Meadowland works in daily cycles and some of the puzzles can only be completed during the day, whilst other sections can only be completed when the moon is shining. The introduction of day and nocturnal activities works rather well, but it is just disappointing that the game has been so poorly implemented. There is no hint system to let you know if what you've done forms part of the puzzle's completion. Although the day and night cycles improve the game, they can also be the impetus for some of the annoyance, as you are required to click on certain points of the landscape at seemingly the precise moment. These moments can feel random and, in fact in my first playthrough, I solved one of the early chapters by accident. When I played through it a second time, I spent ages trying to retrace my steps, but nothing seemed to work as intended.

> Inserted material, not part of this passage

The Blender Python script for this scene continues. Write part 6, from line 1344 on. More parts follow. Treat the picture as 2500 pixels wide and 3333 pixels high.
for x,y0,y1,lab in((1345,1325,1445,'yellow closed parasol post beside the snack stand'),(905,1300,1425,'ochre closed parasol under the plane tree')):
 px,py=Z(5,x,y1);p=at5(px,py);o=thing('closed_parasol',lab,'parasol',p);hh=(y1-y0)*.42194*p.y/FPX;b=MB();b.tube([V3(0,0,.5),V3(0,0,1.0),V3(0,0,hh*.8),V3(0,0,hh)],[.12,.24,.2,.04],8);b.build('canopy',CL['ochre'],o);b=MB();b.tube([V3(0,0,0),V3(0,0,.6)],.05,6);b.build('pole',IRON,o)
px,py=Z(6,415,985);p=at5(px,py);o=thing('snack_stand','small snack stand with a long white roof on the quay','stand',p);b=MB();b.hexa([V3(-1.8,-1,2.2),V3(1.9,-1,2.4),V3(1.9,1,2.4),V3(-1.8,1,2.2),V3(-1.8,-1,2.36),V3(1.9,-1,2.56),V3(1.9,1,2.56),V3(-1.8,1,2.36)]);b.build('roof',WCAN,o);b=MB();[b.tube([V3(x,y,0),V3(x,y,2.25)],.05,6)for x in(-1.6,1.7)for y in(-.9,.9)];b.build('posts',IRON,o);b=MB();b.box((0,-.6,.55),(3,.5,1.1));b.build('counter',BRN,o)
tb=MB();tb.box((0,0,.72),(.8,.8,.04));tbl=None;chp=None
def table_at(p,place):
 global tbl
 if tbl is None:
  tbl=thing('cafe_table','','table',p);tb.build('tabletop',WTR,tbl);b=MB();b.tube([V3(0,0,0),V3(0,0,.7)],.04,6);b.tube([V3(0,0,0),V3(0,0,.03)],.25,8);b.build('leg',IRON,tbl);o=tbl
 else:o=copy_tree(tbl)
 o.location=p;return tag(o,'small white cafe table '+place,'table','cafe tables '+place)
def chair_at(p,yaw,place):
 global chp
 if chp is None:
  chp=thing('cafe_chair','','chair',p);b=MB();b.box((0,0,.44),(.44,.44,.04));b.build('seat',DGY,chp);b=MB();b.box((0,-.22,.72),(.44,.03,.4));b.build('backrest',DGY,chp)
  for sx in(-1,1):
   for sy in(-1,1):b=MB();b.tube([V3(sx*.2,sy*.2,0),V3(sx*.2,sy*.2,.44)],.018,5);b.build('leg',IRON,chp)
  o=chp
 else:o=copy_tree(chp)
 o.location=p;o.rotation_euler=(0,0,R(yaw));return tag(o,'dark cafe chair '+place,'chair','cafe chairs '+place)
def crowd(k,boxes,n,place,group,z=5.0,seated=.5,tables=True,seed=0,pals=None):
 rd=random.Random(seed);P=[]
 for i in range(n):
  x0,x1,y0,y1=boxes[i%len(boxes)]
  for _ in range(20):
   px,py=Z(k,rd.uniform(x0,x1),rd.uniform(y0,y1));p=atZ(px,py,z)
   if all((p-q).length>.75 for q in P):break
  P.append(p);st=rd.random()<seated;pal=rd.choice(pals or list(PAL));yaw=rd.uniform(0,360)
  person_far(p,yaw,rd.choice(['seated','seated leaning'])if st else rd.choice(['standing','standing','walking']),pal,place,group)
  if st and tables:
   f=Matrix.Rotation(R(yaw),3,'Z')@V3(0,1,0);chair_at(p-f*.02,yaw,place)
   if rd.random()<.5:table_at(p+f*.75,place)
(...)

Visually, the game suffers from the fact that it was designed for mobile devices first and foremost. The transition from night to day and back again works well, but on the whole the visuals are somewhat ordinary. The visual effects are nice, especially the northern lights, but they feel dated. The audio is a little better, with the sound of birds singing during the day, crickets chirping at night and the sound of the breeze as you ascend into the higher reaches of the atmosphere. The music is relaxing too, which at times it needs to be when the frustration kicks in.

More at home on a tablet device

Unfortunately, Meadowland is probably the sort of game that should never have been ported from a mobile device to PC. As a mobile game it would be a fine way to pass the time sitting in a doctor’s waiting room or during your daily commute. But, as a PC game, it just doesn’t cut it. The day and night cycles work well, but the game is ultimately let down by the fact that there is little direction given to the gamer in order to complete the faerie's missions. But having said that, it may be just as well, or the game would only run for ten minutes. The visuals support a mobile game too, looking a little underwhelming. And even though the price is low, I can't bring myself to recommend it for the PC. Maybe stick with the touch screens of a tablet device.


fun score


Relaxing atmosphere, day and night cycles work well.


Too short, becomes a trial and error click-fest when nothing seems to work.